Историкам третьего поколения приходилось строить научную карьеру с учетом архаичных университетских порядков, существовавших до реформ, последовавших за великим разломом 1968 года. В 50—60-е годы это был, поистине, жизненный выбор: делать или, напротив, не делать докторскую диссертацию. Специфика жанра-анахронизма и правила защиты на многие годы превращали ученого во Франции в «вечного студента», отбрасывали его, по выражению Э. Ле Руа Ладюри, «парадоксальным образом в догутенберговы времена» (Ibid. Vol. I. P. 541).
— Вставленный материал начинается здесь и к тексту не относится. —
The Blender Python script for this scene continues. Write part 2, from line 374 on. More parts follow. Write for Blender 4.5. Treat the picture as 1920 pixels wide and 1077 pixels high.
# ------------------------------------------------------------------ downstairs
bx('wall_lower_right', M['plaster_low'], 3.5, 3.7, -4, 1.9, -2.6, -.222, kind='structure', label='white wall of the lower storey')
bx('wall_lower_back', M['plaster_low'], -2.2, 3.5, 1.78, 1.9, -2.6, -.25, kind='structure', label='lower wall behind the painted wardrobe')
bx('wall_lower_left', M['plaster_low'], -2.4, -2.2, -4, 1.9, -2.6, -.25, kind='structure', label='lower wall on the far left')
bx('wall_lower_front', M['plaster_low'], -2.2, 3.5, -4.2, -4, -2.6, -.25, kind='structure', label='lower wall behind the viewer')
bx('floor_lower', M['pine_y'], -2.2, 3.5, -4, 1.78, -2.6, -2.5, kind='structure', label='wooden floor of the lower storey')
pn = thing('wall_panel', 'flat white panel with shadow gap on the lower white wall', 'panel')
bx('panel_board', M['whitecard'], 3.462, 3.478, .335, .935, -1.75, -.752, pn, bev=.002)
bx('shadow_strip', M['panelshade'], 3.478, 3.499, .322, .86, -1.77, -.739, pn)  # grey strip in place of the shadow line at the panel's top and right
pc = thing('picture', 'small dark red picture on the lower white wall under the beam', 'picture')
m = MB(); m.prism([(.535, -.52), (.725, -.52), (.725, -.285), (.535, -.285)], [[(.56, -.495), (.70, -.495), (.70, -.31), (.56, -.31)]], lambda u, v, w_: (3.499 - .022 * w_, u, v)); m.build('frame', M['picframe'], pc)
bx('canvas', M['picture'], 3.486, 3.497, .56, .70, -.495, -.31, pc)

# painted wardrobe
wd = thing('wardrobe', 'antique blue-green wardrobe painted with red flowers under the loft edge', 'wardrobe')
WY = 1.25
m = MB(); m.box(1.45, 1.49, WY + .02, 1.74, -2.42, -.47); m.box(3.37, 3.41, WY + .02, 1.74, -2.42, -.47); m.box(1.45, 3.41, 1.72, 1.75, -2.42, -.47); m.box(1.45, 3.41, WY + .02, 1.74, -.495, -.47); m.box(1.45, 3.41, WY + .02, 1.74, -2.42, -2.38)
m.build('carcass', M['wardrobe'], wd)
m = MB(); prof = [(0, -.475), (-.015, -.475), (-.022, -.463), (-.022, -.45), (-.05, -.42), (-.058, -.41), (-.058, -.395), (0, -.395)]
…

Кто-то, подобно Ж. Ле Гоффу, считая несовместимыми требования «новой исторической науки» с канонами диссертационного жанра, отказывался тратить время на подобный марафон. Во всяком случае, как отметит впоследствии Пьер Нора, все наиболее яркие достижения «новой исторической науки» (включая «Монтайю») были созданы не в жанре диссертации (Nora Р. Conclusion // Essais d’ego-histoire. P. 356.). Э. Ле Руа Ладюри успешно прошел через рогатки классического доктората. Соединяя неприятное с бесполезным и затратив добрый десяток лет, будущий автор «Монтайю» сумел в 35-летнем возрасте завершить докторский «кирпич» (так на университетском жаргоне и во Франции, и в России именуют диссертацию), посвященный крестьянству Страны Ок, а затем опубликовать его в виде книги «Крестьяне Лангедока» (1966), отметив, кстати, в предисловии, что этим трудом начинает «авантюру с тотальной историей» (Ревель Ж. История и социальные науки во Франции. На примере эволюции Школы «Анналов» // Новая и новейшая история. 1998. № 6. С. 75). Впоследствии Э. Ле Руа Ладюри решительно выступит за перестройку научно-квалификационной системы, поместив в «Монд» от 19 сентября 1968 года статью под названием «Апология обреченных на диссертацию» (Le Roy Ladurie E. Le territoire de l’historien. Vol. I. P. 537—542). Последующие реформы станут стимулом переноса центра тяжести усилий ученых от диссертационной к публикаторской деятельности.